Высокий, сухой старик в военном плаще, шляпе с маленькими полями. Он меня в лицо знать никак не должен, поэтому меня удивило то, что и он в меня вгляделся. Или видел меня по ТВ. Или профессиональная привычка. Хотя по первой специальности он фельдшер, чего уж там. Правда, когда я его наблюдал, был он уже не фельдшер, а генерал-майор безопасности, начальник УКГБ по Саратовской области. Васькин Василий Тимофеевич.
Имя любого начальника КГБ произносилось негромко. Как и возглавляемого им учреждения.
При всей всеми признаваемой независимости отцовского нрава и некоторой левизне убеждений, были области, ступить в которые он, как и всякий член партии, полагал безумием. Однажды он получил по почте письмо оттуда со всякими нехорошими словами в адрес КПСС. Отец прямиком отправился в обком, к первому секретарю, и через пять минут был принят и письмецо передал. Препарируя сейчас тот случай, отчётливо выделяю следующие моменты.
1. Письмо и факт его получения были не такой уж редкостью. Какое-нибудь НТС брало в руки справочник того или другого творческого союза с домашними адресами членов и рассылало некие обращения. Отцу несомненно польстило, когда он прочёл своё имя-отчество-фамилию на антисоветском письме, но, конечно, стало и страшно.
2. Времена были патриархальные, тогда первый секретарь обкома знал в лицо каждого писателя и художника в городе и всегда готов был принять. С конца 60-х такого уже не наблюдалось. Помню, шёл с группой коллег с какого-то собрания в Саратовском отделении СП, которое располагалось неподалёку от обкома, и нам встретился тогдашний персек А. Хомяков, который, прервав свой маршрут, направился к нам и, кивнув остальным, протянул руку мне, и тут я увидел густо окружившие меня злобно-завистливые взгляды товарищей по перу. А просто Хомяков из этой группы совписцев знал в лицо только меня, как главного редактора «Волги».
3. Побежал отец в обком не только, а может быть, и не столько из страха, сколько из дисциплины, а также простого знания действительности: в те годы перлюстрировалась вся почта, получаемая из-за рубежа, даже письмо пионерки из провинции Хайнань саратовской подруге с предложением обменяться портретами вождей и отрядным опытом. Помню, по беспечности, завязал уже куда в более поздние (середина 70-х) года знакомство с француженкой (купил у неё с рук билет в «Таганку»).
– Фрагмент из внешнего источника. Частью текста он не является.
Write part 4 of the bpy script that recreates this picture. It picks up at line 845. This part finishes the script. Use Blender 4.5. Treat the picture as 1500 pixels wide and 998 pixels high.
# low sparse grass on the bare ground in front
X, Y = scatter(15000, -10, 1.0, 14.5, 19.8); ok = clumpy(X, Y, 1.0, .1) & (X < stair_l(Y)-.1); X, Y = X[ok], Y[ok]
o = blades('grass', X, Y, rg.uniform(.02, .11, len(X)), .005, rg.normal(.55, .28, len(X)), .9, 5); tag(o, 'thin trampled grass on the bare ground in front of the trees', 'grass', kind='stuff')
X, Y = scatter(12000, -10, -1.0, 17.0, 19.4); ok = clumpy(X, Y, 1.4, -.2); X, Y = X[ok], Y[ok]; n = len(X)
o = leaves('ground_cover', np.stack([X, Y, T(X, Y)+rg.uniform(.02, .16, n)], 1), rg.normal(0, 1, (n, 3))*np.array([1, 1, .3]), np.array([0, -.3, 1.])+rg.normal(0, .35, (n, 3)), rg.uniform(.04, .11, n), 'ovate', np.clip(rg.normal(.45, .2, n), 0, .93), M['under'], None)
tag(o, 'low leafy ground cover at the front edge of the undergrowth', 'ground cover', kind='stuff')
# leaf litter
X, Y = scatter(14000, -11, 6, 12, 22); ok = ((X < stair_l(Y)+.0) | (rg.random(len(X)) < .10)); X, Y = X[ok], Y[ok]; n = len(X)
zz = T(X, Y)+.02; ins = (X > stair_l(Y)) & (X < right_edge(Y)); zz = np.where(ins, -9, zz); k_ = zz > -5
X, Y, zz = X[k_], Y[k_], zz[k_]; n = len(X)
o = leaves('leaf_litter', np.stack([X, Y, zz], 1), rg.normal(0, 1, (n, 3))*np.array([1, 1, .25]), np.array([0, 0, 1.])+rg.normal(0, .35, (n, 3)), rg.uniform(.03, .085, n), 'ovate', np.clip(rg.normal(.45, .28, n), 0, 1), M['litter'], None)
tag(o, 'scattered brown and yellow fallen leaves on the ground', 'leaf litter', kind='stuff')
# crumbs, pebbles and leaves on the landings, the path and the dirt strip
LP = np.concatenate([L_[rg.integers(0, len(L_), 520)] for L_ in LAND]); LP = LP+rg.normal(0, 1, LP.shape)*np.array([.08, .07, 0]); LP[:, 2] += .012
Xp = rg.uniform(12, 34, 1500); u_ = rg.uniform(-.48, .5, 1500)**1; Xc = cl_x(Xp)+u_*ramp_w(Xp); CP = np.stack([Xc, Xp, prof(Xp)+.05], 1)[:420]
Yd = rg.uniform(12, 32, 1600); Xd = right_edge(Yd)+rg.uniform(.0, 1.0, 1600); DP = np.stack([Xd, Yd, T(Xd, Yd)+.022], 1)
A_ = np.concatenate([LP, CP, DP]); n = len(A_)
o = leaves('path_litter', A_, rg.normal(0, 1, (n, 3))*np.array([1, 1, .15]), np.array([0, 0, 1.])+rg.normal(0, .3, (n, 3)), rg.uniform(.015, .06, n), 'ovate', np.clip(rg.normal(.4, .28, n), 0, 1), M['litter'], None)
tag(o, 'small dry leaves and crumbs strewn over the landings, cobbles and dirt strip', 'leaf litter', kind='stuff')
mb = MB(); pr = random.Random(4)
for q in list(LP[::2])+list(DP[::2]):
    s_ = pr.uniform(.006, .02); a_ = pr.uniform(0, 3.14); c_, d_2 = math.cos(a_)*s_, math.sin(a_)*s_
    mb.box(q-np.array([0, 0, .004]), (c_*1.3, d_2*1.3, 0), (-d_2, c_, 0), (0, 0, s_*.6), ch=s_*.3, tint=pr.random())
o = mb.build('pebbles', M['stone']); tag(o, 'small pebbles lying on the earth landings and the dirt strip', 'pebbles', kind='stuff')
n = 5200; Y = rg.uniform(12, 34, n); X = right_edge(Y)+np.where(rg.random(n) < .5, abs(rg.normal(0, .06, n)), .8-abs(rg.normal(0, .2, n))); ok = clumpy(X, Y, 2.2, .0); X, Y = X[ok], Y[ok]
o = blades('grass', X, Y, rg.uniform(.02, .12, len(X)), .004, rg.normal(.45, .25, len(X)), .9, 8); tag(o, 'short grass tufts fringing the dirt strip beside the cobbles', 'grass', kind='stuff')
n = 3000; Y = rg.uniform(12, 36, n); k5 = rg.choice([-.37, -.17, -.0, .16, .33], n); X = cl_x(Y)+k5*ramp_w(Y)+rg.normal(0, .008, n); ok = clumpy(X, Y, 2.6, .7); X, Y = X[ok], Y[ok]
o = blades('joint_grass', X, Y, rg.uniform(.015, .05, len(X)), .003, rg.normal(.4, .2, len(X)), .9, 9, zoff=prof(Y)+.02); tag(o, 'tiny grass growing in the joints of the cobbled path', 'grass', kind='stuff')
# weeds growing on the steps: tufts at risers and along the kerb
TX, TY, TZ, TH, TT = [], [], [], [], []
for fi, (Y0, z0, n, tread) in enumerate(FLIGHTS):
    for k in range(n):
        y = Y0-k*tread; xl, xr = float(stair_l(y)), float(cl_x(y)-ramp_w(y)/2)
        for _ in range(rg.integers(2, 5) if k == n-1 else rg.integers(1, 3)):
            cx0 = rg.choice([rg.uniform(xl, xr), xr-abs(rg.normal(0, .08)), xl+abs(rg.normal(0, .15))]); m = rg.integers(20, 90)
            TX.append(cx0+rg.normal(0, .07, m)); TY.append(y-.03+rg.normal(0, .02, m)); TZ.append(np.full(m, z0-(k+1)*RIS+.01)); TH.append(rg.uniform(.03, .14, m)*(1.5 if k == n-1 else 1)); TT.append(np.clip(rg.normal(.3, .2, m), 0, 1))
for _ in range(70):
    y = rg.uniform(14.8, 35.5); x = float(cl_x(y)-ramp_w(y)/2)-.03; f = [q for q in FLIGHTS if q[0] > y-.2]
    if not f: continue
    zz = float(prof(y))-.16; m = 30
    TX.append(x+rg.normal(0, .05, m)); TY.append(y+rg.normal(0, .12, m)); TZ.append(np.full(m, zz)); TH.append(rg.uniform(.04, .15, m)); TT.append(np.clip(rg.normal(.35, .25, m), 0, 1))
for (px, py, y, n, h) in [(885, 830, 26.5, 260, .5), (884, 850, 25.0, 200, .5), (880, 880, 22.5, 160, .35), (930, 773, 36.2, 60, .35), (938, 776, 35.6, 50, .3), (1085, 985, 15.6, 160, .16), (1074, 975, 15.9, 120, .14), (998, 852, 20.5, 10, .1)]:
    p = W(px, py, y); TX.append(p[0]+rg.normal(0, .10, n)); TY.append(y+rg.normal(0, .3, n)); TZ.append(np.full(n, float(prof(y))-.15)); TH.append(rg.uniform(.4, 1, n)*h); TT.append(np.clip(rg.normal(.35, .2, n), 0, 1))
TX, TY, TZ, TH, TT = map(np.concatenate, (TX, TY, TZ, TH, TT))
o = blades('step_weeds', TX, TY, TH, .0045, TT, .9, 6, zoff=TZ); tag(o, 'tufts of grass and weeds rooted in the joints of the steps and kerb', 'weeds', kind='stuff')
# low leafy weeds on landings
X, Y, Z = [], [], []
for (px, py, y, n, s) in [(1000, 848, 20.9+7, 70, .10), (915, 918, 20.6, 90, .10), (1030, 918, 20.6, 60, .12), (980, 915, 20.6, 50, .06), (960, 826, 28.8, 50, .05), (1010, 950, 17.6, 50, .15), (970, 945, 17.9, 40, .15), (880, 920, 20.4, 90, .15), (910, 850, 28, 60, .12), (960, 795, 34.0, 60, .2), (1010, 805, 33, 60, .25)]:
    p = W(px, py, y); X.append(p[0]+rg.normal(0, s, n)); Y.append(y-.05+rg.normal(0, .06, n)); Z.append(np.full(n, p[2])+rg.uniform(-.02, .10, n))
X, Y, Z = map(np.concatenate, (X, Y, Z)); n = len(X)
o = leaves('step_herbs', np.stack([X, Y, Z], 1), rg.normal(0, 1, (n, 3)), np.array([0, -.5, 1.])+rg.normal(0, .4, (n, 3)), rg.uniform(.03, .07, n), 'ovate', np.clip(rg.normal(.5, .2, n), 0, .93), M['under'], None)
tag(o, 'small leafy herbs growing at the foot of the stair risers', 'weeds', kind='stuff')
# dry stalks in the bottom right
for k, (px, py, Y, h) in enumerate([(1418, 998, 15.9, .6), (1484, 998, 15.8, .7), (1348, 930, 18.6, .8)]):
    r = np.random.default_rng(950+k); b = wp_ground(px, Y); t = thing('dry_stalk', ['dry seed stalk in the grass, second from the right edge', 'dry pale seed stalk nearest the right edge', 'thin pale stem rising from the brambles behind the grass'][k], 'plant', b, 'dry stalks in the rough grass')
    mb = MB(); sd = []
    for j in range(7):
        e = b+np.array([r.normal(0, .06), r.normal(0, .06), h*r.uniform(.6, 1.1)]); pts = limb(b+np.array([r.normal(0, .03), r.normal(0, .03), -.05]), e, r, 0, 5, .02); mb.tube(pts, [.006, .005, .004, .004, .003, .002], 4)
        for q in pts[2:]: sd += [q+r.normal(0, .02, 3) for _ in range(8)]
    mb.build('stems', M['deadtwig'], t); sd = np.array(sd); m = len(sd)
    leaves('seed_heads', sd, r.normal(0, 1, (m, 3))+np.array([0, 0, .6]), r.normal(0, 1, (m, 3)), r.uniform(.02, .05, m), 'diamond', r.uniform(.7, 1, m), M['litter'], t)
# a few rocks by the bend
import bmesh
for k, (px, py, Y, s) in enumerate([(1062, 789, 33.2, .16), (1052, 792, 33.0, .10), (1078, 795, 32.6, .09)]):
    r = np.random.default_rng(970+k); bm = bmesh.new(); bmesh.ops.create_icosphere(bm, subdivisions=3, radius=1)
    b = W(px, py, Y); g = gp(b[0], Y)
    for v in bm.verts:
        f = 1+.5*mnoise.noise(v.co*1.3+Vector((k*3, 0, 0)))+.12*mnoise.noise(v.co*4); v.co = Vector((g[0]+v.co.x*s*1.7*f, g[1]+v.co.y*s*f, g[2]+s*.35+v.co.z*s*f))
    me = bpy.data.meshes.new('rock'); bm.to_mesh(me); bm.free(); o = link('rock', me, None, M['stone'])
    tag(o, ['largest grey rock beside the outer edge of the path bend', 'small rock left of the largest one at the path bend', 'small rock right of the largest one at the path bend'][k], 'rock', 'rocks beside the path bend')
Проводил до общежития, никаких, упаси бог, поцелуйчиков, но адресами обменялись, ибо возникла у меня корыстная и тайная цель попросить прислать мне из Парижа изданный там сборник стихов и песен кумира моего Александра Вертинского, а повод был тот, что француженка моя, Анна Булодон, была начинающей слависткой и писала диплом по нашей деревенской прозе. С тех пор у меня нет книг Фёдора Абрамова, Евгения Носова, Бориса Можаева и других, ибо послал я на адрес общежития МГУ увесистую посылку, и принялся с нетерпением ждать ответа. Из Москвы он пришёл скоро, в нём была благодарность за книги и неуверенное обещание, вернувшись во Францию, поискать книгу моего любимого Вертинского. Спустя недолгий или долгий срок я получил из Франции письмо, никак не могу даже примерно вспомнить, что в нём Анна писала, но очень хорошо помню, что конверт был явно вскрыт и грубо заклеен. А спустя ещё время, куратор журнала «Волга» из КГБ вдруг спросил меня: «А с Францией больше не переписываешься?». Это у них стиль такой был — пугать: среди какого-нибудь пустяшного разговора вдруг пустить своего серного дыму, показать своё всеохватное о тебе и твоих тайнишках и страстишках знание. И в том, что отец направился с антисоветским посланием в обком, хотя прекрасно знал, что положено бежать в приёмную КГБ на Вольской улице, была пусть своеобразная, но фронда — миновать Ведомство.